## Supplied material
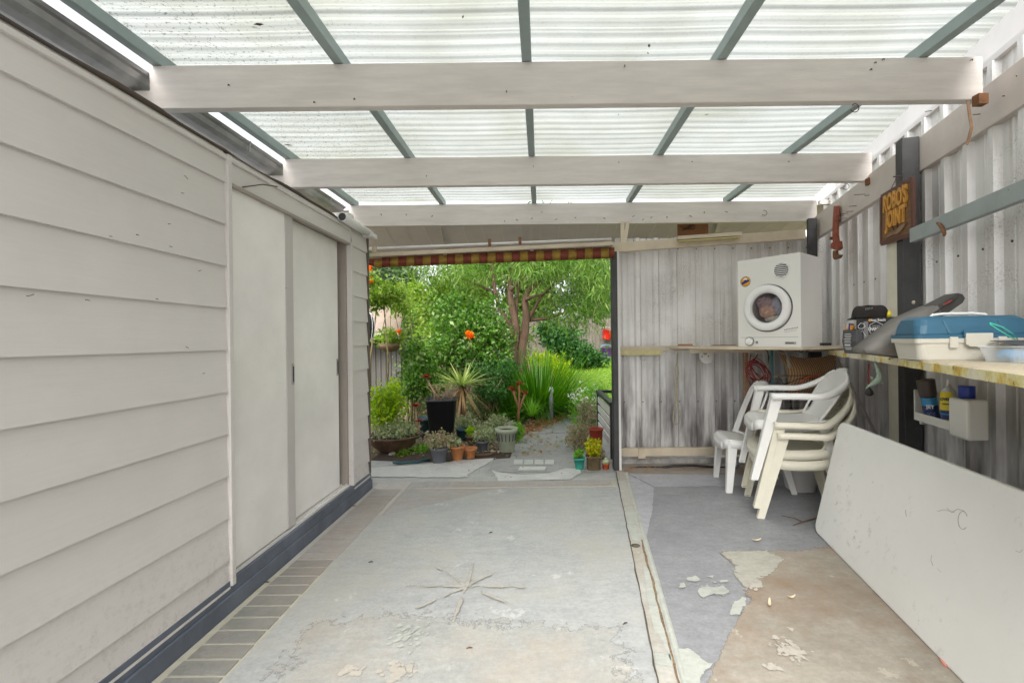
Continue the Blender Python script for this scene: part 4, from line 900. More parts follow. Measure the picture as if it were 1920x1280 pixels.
MB().lathe([(0.1095,0.010),(0.09,0.017),(0.05,0.021),(0.0,0.0225)], cD, 40, ax=fr_).build('door_glass', MT['glass'], door)
MB().lathe([(0.178,-0.0015),(0.178,0.002),(0.169,0.003)], cD+du*.004-UZ*.002, 56, ax=fr_, cap=(0,0)).build('door_gasket', MT['darkgrey'], door)
MB().obox(dp(0.155, 0.42, 0.004), du*.013, UZ*.022, dn*.005).build('door_catch', MT['white'], dr, bev=0.003)
MB().obox(dp(0.232, 0.42, 0.028), du*.006, UZ*.045, dn*.004).build('door_grip', MT['white'], door, bev=0.002)
gc = dp(0.715, 0.835)
vent = MB().lathe([(0.060,0.0),(0.060,0.006),(0.054,0.008),(0.050,0.001)], gc, 32, ax=fr_, cap=(0,0)).build('vent', MT['white'], dr)
MB().lathe([(0.0505,0.0015),(0.0,0.0017)], gc, 32, ax=fr_).build('vent_opening', MT['dark'], vent)
mb = MB()
for i in range(7):
    h = -0.042+i*0.014; wd = math.sqrt(max(0, 0.050**2-h*h)); mb.obox(gc+UZ*h+dn*.005, du*wd, UZ*0.0028, dn*.0025)
mb.build('vent_louvres', MT['white'], vent)
kn = MB().lathe([(0.029,0.0),(0.028,0.014),(0.024,0.018),(0.0,0.0185)], dp(0.195,0.062), 28, ax=fr_).build('timer_knob', MT['white'], dr)
MB().obox(dp(0.195,0.062,0.021), (du*.7+UZ*.7)*.022, (UZ*.7-du*.7)*.005, dn*.004).build('knob_grip', MT['white'], kn, bev=0.001)
MB().lathe([(0.036,0.0),(0.036,0.0015),(0.031,0.002)], dp(0.195,0.062), 28, ax=fr_, cap=(0,0)).build('dial_ring', MT['label_grey'], dr)
MB().obox(dp(0.318,0.052,0.003), du*.008, UZ*.009, dn*.004).build('switch', MT['label_grey'], dr, bev=0.002)
MB().obox(dp(0.845,0.045,0.002), du*.038, UZ*.0085, dn*.002).build('badge', MT['steel'], dr, bev=0.003)
for i in range(6): MB().obox(dp(0.845,0.045,0.0042)+du*(-.026+i*.009), du*.003, UZ*.0045, dn*.0004).build('badge_mark', MT['darkgrey'], dr)
for i in range(9): MB().obox(dp(0.855,0.197,0.0006)+(du*.98+UZ*.17)*(-.045+i*.011), (du*.98+UZ*.17)*.004, UZ*.0035, dn*.0004).build('printed_mark', MT['label_grey'], dr)
for i in range(8): MB().obox(dp(0.850,0.172,0.0006)+(du*.98+UZ*.17)*(-.040+i*.011), (du*.98+UZ*.17)*.0035, UZ*.0018, dn*.0004).build('printed_mark', MT['label_grey'], dr)
MB().obox(dp(0.5,0.108,0.0004), du*dW*.46, UZ*.0012, dn*.0008).build('panel_seam', MT['label_grey'], dr)
sk = MB().lathe([(0.036,0.0002),(0.036,0.0008),(0.0,0.0009)], dp(0.135,0.752), 40, ax=fr_).build('sticker', MT['label_orange'], dr)
mb = MB()
for i in range(24):
    a_ = 2*PI*i/24; mb.obox(dp(0.135,0.752,0.0010)+(du*math.cos(a_)+UZ*math.sin(a_))*.0385, du*.0026, UZ*.0026, dn*.0004)
mb.build('sticker_rim', MT['dark'], sk)
MB().obox(dp(0.135,0.747,0.0016), (du*.92+UZ*.38)*.030, (UZ*.92-du*.38)*.009, dn*.0005).build('sticker_banner', MT['label_navy'], sk)
MB().lathe([(0.014,0.0),(0.013,0.0006),(0.0,0.0007)], dp(0.135,0.772,0.0012), 20, ax=fr_).build('sticker_spot', MT['label_white'], sk)
MB().prism([(-.016,0),(.018,.002),(.003,.012),(-.006,.010)], dp(0.135,0.757,0.0022), du, UZ, dn*.0004).build('sticker_hill', MT['label_navy'], sk)
# laundry seen through the glass
lmat = [pm('laundry_peach', (0.55,0.33,0.24), 0.15, 14, 0.9), pm('laundry_mauve', (0.33,0.21,0.22), 0.15, 14, 0.9), pm('laundry_grey', (0.36,0.36,0.42), 0.15, 14, 0.9), pm('laundry_cream', (0.55,0.52,0.45), 0.15, 14, 0.9)]
def crumple(c, ru, rz, rd, seed):
    r_ = random.Random(seed); ph = [r_.uniform(0, 6) for _ in range(8)]
    mb = MB()
    def fn(u, v):
        a_ = 2*PI*u; b_ = PI*(v-.5)
        k = 1+0.20*abs(math.sin(3*a_+ph[0]+2*b_))+0.16*abs(math.sin(5*b_+ph[1]+2*a_))+0.07*math.sin(9*a_+ph[2]+5*b_)+0.05*math.sin(14*b_+ph[3]-6*a_)
        return c+du*(ru*k*math.cos(a_)*math.cos(b_))+dn*(rd*k*math.sin(a_)*math.cos(b_))+UZ*(rz*k*math.sin(b_))
    mb.grid(fn, 72, 40); return mb
for i, (cu, cz, ru, rz, rd, lb, nm) in enumerate(((0.47, 0.40, .052, .038, .035, 'crumpled peach cloth behind the dryer door', 'towel'), (0.42, 0.49, .050, .036, .032, 'crumpled mauve cloth above the peach one in the dryer', 'shirt'), (0.62, 0.45, .040, .052, .03, 'crumpled grey cloth at the right side of the dryer drum', 'sheet'), (0.55, 0.31, .052, .022, .03, 'crumpled cream cloth at the bottom of the dryer drum', 'pillowcase'))):
    c_ = dp(cu, cz, -0.034-(0.005*i)); o = crumple(c_, ru, rz, rd, i+3).build(nm, lmat[i]); move_to_base(o, c_-UZ*rz); tag(o, lb, 'laundry')

# ---- hanging and wall things
def free(name, mb, mat, base, label, cat, group=None, **k):
    o = mb.build(name, mat, None, **k); move_to_base(o, base); return tag(o, label, cat, group)
# carved sign on a chain
s_c = [onw(1656, 369, 1.475), onw(1714.5, 335, 1.475), onw(1716, 438, 1.475), onw(1656, 457, 1.475)]
sg = thing('wooden_sign', tuple(s_c[3]), 'carved wooden sign with raised golden letters hanging on the dark post', 'sign')
tl, tr_, br, bl = s_c; W_ = tr_-tl; 
def sp(u, v, o_=0.0): return (bl.lerp(br, u)).lerp(tl.lerp(tr_, u), v)+NW*o_
MB().hexa([sp(0,0), sp(1,0), sp(1,1), sp(0,1)], [p+NW*.012 for p in (sp(0,0), sp(1,0), sp(1,1), sp(0,1))]).build('sign_board', MT['sign_wood'], sg)
for (a1, b1, a2, b2) in ((0,0,1,0),(0,1,1,1),(0,0,0,1),(1,0,1,1)):
    MB().bar(sp(a1,b1,.008), sp(a2,b2,.008), 0.026, 0.016, up=NW if a1 == a2 and False else (NW if a1 != a2 else NW)).build('sign_rim', MT['sign_rim'], sg, bev=0.002)
su = (sp(1,.5)-sp(0,.5)); sL = su.length; su.normalize(); sH = (tl-bl).length
sv = UZ
lettering("ROBO'S", 0.140, sp(.51,.775,.013), su, (UZ+su*0.04), 0.010, MT['sign_gold'], sg, bold=0.005, sx=sL*0.84/0.53)
lettering("JOINT", 0.138, sp(.53,.42,.013), su, (UZ+su*0.04), 0.010, MT['sign_gold'], sg, bold=0.005, sx=sL*0.70/0.42)
mb = MB().prism([(-.13,-.02),(-.07,.005),(0,-.002),(.06,.022),(.13,.03),(.09,.0),(.03,-.02),(-.03,-.014),(-.09,-.022)], sp(.52,.15,.013), su, UZ, NW*.008); mb.build('carved_shape', MT['brown_wood'], sg)
mb = MB(); mb.tube([sp(.45,.2,.015), sp(.40,.27,.015)], 0.003, 5); mb.tube([sp(.58,.22,.015), sp(.56,.30,.015)], 0.003, 5); mb.build('carved_twigs', MT['sign_rim'], sg)
nailp = onw(1682, 331, 1.46)
for tgt in (sp(.22,1,.006), sp(.80,1,.006)):
    mb = MB(); n_ = 13
    for i in range(n_):
        a_ = nailp.lerp(tgt, (i+.05)/n_)-UZ*.006*math.sin(PI*i/n_); b_ = nailp.lerp(tgt, (i+1.05)/n_)-UZ*.006*math.sin(PI*(i+1)/n_)
        sd_ = (NW if i % 2 else UZ.cross(NW))*.0045
        mb.tube([a_, a_.lerp(b_,.5)+sd_, b_, a_.lerp(b_,.5)-sd_], 0.0013, 4, closed=True)
    mb.build('chain', MT['nail'], sg)
MB().tube([nailp+NW*.02, nailp-NW*.03], 0.004, 6).build('hanging_nail', MT['nail'], sg)
# pipe wrench
pw = thing('pipe_wrench', tuple(onw(1566, 386, 1.455)), 'red pipe wrench hanging jaw down from the wall beam', 'wrench')
def wq(px, py, a=1.45): return onw(px, py, a)
P = [(1563,386),(1570,386),(1569,410),(1569,440),(1572,462),(1562,464),(1560,440),(1561,410)]
MB().add([wq(*p) for p in P]+[wq(*p)-NW*.018 for p in P], [tuple(range(8)), tuple(range(8,16))[::-1]]+[(i, 8+i, 8+(i+1) % 8, (i+1) % 8) for i in range(8)]).build('handle', MT['red_iron'], pw, bev=0.003)
P = [(1557,458),(1561,453),(1572,452),(1574,466),(1569,470),(1557,466)]
MB().add([wq(*p, 1.445) for p in P]+[wq(*p, 1.445)-NW*.028 for p in P], [tuple(range(6)), tuple(range(6,12))[::-1]]+[(i, 6+i, 6+(i+1) % 6, (i+1) % 6) for i in range(6)]).build('jaw_housing', MT['red_iron'], pw, bev=0.003)
P = [(1561,470),(1567,470),(1568,477),(1577,478),(1573,484),(1564,487),(1561,483)]
MB().add([wq(*p) for p in P]+[wq(*p)-NW*.018 for p in P], [tuple(range(7)), tuple(range(7,14))[::-1]]+[(i, 7+i, 7+(i+1) % 7, (i+1) % 7) for i in range(7)]).build('hook_jaw', MT['rust'], pw, bev=0.002)
MB().lathe([(0.014,-.012),(0.014,.012)], wq(1559,447), 14, ax=(TW, NW, UZ)).build('adjusting_nut', MT['rust'], pw)
# curved rusty clip on the rail
mb = MB(); cpt = [onw(x, y, 1.440) for x, y in ((1757,418),(1763,422),(1768,430),(1771,438),(1770,443))]; mb.tube(cpt, [.006,.009,.010,.009,.006], 6)
free('rusty_clip', mb, MT['rust'], cpt[-1], 'curved rusty iron clip on the grey green side rail', 'clip')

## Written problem
Look through the lines above and collect those with the word "from".

## Output for this task
Continue the Blender Python script for this scene: part 4, from line 900. More parts follow. Measure the picture as if it were 1920x1280 pixels.
pw = thing('pipe_wrench', tuple(onw(1566, 386, 1.455)), 'red pipe wrench hanging jaw down from the wall beam', 'wrench')